-- BEGIN Dataset excerpt --

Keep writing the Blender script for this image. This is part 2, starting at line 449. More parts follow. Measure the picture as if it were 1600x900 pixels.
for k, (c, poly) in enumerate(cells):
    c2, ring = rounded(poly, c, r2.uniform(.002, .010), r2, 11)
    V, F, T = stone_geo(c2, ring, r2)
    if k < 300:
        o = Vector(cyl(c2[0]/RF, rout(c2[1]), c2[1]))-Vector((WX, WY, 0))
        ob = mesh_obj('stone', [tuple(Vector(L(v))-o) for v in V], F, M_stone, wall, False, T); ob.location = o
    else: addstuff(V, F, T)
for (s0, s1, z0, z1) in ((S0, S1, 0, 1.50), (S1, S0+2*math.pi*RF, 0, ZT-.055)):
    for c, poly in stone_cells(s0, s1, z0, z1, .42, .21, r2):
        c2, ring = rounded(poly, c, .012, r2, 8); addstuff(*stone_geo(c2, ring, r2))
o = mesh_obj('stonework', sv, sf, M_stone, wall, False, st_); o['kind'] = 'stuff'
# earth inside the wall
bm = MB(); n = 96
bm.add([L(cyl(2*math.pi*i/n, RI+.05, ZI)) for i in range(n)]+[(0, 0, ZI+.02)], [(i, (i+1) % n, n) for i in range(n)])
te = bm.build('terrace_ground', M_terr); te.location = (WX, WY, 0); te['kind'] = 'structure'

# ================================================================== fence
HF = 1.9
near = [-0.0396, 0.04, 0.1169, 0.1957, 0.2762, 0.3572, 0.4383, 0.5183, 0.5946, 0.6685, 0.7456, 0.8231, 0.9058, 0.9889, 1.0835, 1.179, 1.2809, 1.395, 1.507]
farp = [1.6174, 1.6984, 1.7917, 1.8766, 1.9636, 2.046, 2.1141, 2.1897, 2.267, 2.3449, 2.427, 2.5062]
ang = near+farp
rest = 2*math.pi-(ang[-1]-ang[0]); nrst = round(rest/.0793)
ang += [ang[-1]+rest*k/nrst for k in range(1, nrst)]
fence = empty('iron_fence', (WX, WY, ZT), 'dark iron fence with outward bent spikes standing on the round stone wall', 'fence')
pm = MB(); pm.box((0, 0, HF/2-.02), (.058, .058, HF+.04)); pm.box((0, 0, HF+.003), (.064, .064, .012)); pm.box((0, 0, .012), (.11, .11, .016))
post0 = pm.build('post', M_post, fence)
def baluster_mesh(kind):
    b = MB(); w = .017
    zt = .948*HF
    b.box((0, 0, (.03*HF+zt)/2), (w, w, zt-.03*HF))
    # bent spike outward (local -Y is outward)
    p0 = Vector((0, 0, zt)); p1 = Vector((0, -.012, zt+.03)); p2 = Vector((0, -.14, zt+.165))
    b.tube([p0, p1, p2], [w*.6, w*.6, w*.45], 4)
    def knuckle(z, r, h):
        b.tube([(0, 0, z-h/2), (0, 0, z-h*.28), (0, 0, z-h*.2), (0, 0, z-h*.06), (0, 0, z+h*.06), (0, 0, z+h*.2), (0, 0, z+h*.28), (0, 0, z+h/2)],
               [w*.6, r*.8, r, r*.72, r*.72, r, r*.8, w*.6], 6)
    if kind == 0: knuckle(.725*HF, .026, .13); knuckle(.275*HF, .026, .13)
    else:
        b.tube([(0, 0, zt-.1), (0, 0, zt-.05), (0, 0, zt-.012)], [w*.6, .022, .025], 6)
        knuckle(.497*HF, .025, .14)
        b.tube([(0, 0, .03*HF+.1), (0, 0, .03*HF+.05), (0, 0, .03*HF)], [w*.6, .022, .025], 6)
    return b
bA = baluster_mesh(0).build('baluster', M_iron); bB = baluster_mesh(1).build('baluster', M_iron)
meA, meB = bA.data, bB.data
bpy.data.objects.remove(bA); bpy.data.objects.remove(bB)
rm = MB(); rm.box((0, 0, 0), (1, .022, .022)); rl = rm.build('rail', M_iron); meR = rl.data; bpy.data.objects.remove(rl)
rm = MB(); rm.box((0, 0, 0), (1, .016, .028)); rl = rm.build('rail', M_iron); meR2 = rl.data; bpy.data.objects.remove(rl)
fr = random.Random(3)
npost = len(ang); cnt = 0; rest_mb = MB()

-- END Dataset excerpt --

Brief:
Write the material out again in its entirety, exactly as shown.

Response:
Keep writing the Blender script for this image. This is part 2, starting at line 449. More parts follow. Measure the picture as if it were 1600x900 pixels.
for k, (c, poly) in enumerate(cells):
    c2, ring = rounded(poly, c, r2.uniform(.002, .010), r2, 11)
    V, F, T = stone_geo(c2, ring, r2)
    if k < 300:
        o = Vector(cyl(c2[0]/RF, rout(c2[1]), c2[1]))-Vector((WX, WY, 0))
        ob = mesh_obj('stone', [tuple(Vector(L(v))-o) for v in V], F, M_stone, wall, False, T); ob.location = o
    else: addstuff(V, F, T)
for (s0, s1, z0, z1) in ((S0, S1, 0, 1.50), (S1, S0+2*math.pi*RF, 0, ZT-.055)):
    for c, poly in stone_cells(s0, s1, z0, z1, .42, .21, r2):
        c2, ring = rounded(poly, c, .012, r2, 8); addstuff(*stone_geo(c2, ring, r2))
o = mesh_obj('stonework', sv, sf, M_stone, wall, False, st_); o['kind'] = 'stuff'
# earth inside the wall
bm = MB(); n = 96
bm.add([L(cyl(2*math.pi*i/n, RI+.05, ZI)) for i in range(n)]+[(0, 0, ZI+.02)], [(i, (i+1) % n, n) for i in range(n)])
te = bm.build('terrace_ground', M_terr); te.location = (WX, WY, 0); te['kind'] = 'structure'

# ================================================================== fence
HF = 1.9
near = [-0.0396, 0.04, 0.1169, 0.1957, 0.2762, 0.3572, 0.4383, 0.5183, 0.5946, 0.6685, 0.7456, 0.8231, 0.9058, 0.9889, 1.0835, 1.179, 1.2809, 1.395, 1.507]
farp = [1.6174, 1.6984, 1.7917, 1.8766, 1.9636, 2.046, 2.1141, 2.1897, 2.267, 2.3449, 2.427, 2.5062]
ang = near+farp
rest = 2*math.pi-(ang[-1]-ang[0]); nrst = round(rest/.0793)
ang += [ang[-1]+rest*k/nrst for k in range(1, nrst)]
fence = empty('iron_fence', (WX, WY, ZT), 'dark iron fence with outward bent spikes standing on the round stone wall', 'fence')
pm = MB(); pm.box((0, 0, HF/2-.02), (.058, .058, HF+.04)); pm.box((0, 0, HF+.003), (.064, .064, .012)); pm.box((0, 0, .012), (.11, .11, .016))
post0 = pm.build('post', M_post, fence)
def baluster_mesh(kind):
    b = MB(); w = .017
    zt = .948*HF
    b.box((0, 0, (.03*HF+zt)/2), (w, w, zt-.03*HF))
    # bent spike outward (local -Y is outward)
    p0 = Vector((0, 0, zt)); p1 = Vector((0, -.012, zt+.03)); p2 = Vector((0, -.14, zt+.165))
    b.tube([p0, p1, p2], [w*.6, w*.6, w*.45], 4)
    def knuckle(z, r, h):
        b.tube([(0, 0, z-h/2), (0, 0, z-h*.28), (0, 0, z-h*.2), (0, 0, z-h*.06), (0, 0, z+h*.06), (0, 0, z+h*.2), (0, 0, z+h*.28), (0, 0, z+h/2)],
               [w*.6, r*.8, r, r*.72, r*.72, r, r*.8, w*.6], 6)
    if kind == 0: knuckle(.725*HF, .026, .13); knuckle(.275*HF, .026, .13)
    else:
        b.tube([(0, 0, zt-.1), (0, 0, zt-.05), (0, 0, zt-.012)], [w*.6, .022, .025], 6)
        knuckle(.497*HF, .025, .14)
        b.tube([(0, 0, .03*HF+.1), (0, 0, .03*HF+.05), (0, 0, .03*HF)], [w*.6, .022, .025], 6)
    return b
bA = baluster_mesh(0).build('baluster', M_iron); bB = baluster_mesh(1).build('baluster', M_iron)
meA, meB = bA.data, bB.data
bpy.data.objects.remove(bA); bpy.data.objects.remove(bB)
rm = MB(); rm.box((0, 0, 0), (1, .022, .022)); rl = rm.build('rail', M_iron); meR = rl.data; bpy.data.objects.remove(rl)
rm = MB(); rm.box((0, 0, 0), (1, .016, .028)); rl = rm.build('rail', M_iron); meR2 = rl.data; bpy.data.objects.remove(rl)
fr = random.Random(3)
npost = len(ang); cnt = 0; rest_mb = MB()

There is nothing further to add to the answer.